区立幼稚園、区立小中学校におきましては、保護者にさまざまな書類の作成をお願いし、御提出いただいております。これらの書類では、委員お話がございましたように、母欄と父欄に分かれていることはございませんでしたが、子どもとの関係性を記載する欄には、父、母、その他、性別欄には男女の記載があり、選択する形式となっているものがございました。
教育委員会といたしましては、保護者から提出いただく書類を改めて確認し、子育てをしている方の多様性に配慮し、可能な限り自由な記載ができるよう見直していきたいと考えております。また、各幼稚園や小中学校では、行事の参加や災害時の引き取り、転出入などにかかわり、保護者に提出を求めるさまざまな書類もございます。各幼稚園や小中学校においては、日ごろから多様な家庭環境などの子どもたちがいることに配慮した教育活動を進めているところでございますけれども、引き続き一人一人の人権を尊重した取り組みを推進していく必要があると認識しております。
今後とも、各幼稚園や小中学校における多様性を尊重した取り組みの重要性や書類の記載欄への具体的な配慮などについて、校長会などにおいて周知徹底を図るとともに、人権に関する研修の充実を図るなどして、教職員の人権意識の向上にも努めてまいります。

◆上川あや

最後に、区政全般にかかわることとして、副区長に伺いたいと思います。

今回は、保育と区教委のそれぞれに点検と見直しを求めたんですが、学童クラブや児童館など、ほかにも御家族にかかわる書面は多いだろうと感じます。

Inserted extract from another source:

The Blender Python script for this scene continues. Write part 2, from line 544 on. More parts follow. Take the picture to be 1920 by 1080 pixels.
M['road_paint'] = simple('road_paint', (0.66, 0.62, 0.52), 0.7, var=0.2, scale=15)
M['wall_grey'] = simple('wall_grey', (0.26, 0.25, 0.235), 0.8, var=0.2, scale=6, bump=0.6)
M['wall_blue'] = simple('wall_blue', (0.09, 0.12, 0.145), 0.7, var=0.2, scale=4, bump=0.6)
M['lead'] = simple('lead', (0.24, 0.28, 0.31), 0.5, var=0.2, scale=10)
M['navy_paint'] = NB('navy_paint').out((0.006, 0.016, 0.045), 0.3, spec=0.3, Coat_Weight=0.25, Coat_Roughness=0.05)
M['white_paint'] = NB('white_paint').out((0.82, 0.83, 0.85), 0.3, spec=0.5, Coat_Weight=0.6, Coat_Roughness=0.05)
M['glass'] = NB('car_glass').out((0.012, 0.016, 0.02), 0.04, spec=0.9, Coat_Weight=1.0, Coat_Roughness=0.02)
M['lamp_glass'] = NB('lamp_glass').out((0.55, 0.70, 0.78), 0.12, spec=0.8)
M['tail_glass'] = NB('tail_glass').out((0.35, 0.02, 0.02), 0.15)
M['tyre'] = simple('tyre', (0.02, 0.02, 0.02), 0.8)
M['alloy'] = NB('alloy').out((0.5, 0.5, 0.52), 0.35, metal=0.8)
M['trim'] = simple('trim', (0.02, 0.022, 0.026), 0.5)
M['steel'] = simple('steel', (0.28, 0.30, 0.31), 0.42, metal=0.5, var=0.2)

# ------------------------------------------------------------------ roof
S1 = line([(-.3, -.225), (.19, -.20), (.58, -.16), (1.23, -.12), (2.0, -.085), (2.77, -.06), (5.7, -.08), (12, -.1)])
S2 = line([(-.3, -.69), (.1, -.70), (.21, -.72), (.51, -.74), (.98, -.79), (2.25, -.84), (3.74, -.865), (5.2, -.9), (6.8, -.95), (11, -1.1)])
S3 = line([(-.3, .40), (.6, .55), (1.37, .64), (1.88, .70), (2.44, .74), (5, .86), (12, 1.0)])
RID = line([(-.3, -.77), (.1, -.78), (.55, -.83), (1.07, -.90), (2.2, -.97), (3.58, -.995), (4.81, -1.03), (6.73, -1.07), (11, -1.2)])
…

この際、御家族の多様性の尊重という観点から全庁的に書面を点検して、意識改革とあわせて見直しをしていただきたいと考えるんですけれども、いかがでしょうか。

◎岡田 副区長

昨年四月に施行しました世田谷区多様性を認め合い男女共同参画と多文化共生を推進する条例は、全ての人が多様性を認め合い、人権が尊重され、尊厳を持って生きることのできる社会の実現を目指しております。御指摘の固定的な性別役割分担意識の解消、こういったことも条例の基本的施策に掲げておりまして、また、子育てをしている同性カップルを初めとする多様な家族の形態があることも念頭に置いて人権を尊重することは、行政として大切なことであると認識しております。
改めまして、条例の基本理念を全庁に周知することとあわせまして、各種の書面等につきましても必要な見直しを行い、各部署における意識改革を促し、改善につなげてまいります。

◆上川あや

今回私が求めたのは、父や母という呼称をやめましょうという言葉狩りじゃないんですね。お父さん、お母さんと呼ぶので、もちろんお父さんならお父さん、お母さんならお母さんで構わないんです。
問題は、保護者で言えば父母だろうという、この決めつけ。決めつけで書面をつくるようなことはやめてもらいたいと。多様な御家族の実態にそぐわない上に、無用な疎外感を生むことになりかねないということです。この意識の徹底を改めて求めまして、私の質疑を終わります。